Far-right protesters give fascist salutes in Madrid as thousands rally over Catalonia crisis

Crowds flock to rival demonstrations over Catalonia’s independence referendum

Chantal da Silva
Sunday 08 October 2017 22:33 BST
Demonstrators were captured saluting under the slogan 'For the unity of Spain'
Demonstrators were captured saluting under the slogan 'For the unity of Spain'

Hundreds of thousands of people have taken to the streets in Barcelona and Madrid this weekend to protest for – and against – the Catalan government’s push for secession from the rest of Spain.

In Madrid, a small group of protesters rallying under the slogan “for the unity of Spain” appeared to be flashing fascist salutes in a procession led by a group aligning themselves with far-right party Falange Española‏ de las Jons, which held power during the Francoist dictatorship period of the country.

Use of the salute is illegal in some countries. In Germany, Slovakia and Austria, the gesture is considered a criminal offence, while in countries like Canada and France, it is viewed as hate speech if used for disseminating Nazi ideology.

The rallies come a week after Catalan leader Carles Puigdemont and other separatist leaders of the Catalan government held a referendum on secession that the Spanish government branded illegal.

The “Yes” side won the referendum by a landslide, winning 90 per cent of the vote, though less than half of the region’s electorate cast their ballots.

Protesters on Sunday called for the imprisonment of Mr Puigdemont after he pledged to push for independence.

The Catalan leader is set to address the regional parliament on Tuesday “to report on the current political situation”.

Meanwhile, Spanish Prime Minister Mariano Rajoy has vowed that his government will not allow Catalonia to separate from the rest of the country.

In an interview with Spanish newspaper El Pais, Mr Rajoy said he will consider employing any measure “allowed by the law” to stop the region’s separatists.

He said that also includes bringing Article 155 of the Spanish Constitution into effect, which allows the central government to take control of the governance of a region “if the regional government does not comply with the obligations of the Constitution”.

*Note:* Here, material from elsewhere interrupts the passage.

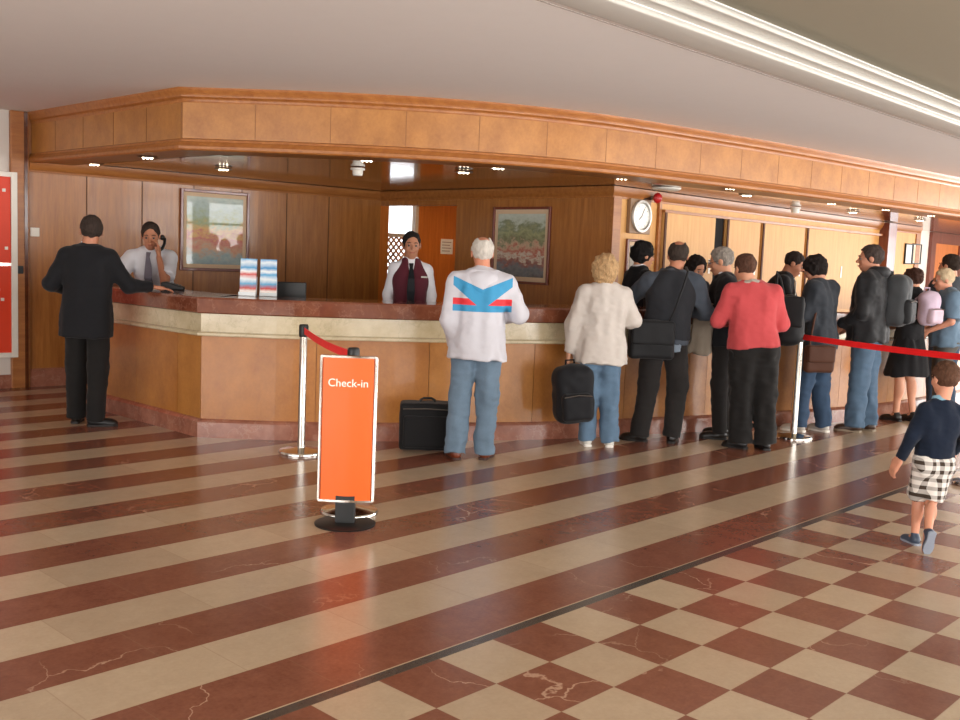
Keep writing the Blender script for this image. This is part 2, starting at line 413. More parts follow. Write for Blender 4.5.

Protesters appear to raise their arms in fascist salutes at a rally in Salvador Dali Square in Madrid 

“The ideal situation would be that I don’t have to find drastic solutions,” he said. “But for that to happen there will have to be some rectifications.”

On Sunday, Barcelona police estimated as many as 350,000 people participated in a rally organised in the Spanish city. Event organisers, however, claimed the number was much higher, asserting there were at least 950,000 attendees.

People raise their hands painted in white, to symbolise they are in favour of talks, in Sant Jaume Square in Barcelona

Many protesters in Barcelona have called on Mr Rajoy and Mr Puigdemont to negotiate and find a solution to what has been widely regarded as Spain’s worst political crisis in nearly four decades.

Those who are opposed to Catalonia’s secession hope recent pressure from banks and major businesses will discourage Catalan leaders from attempting to separate.

A number of businesses, including Catalonia’s top two banks have announced plans to relocate their headquarters to other parts of Spain, while others have raised concerns over losing European Union membership and access to its common market in the event of secession.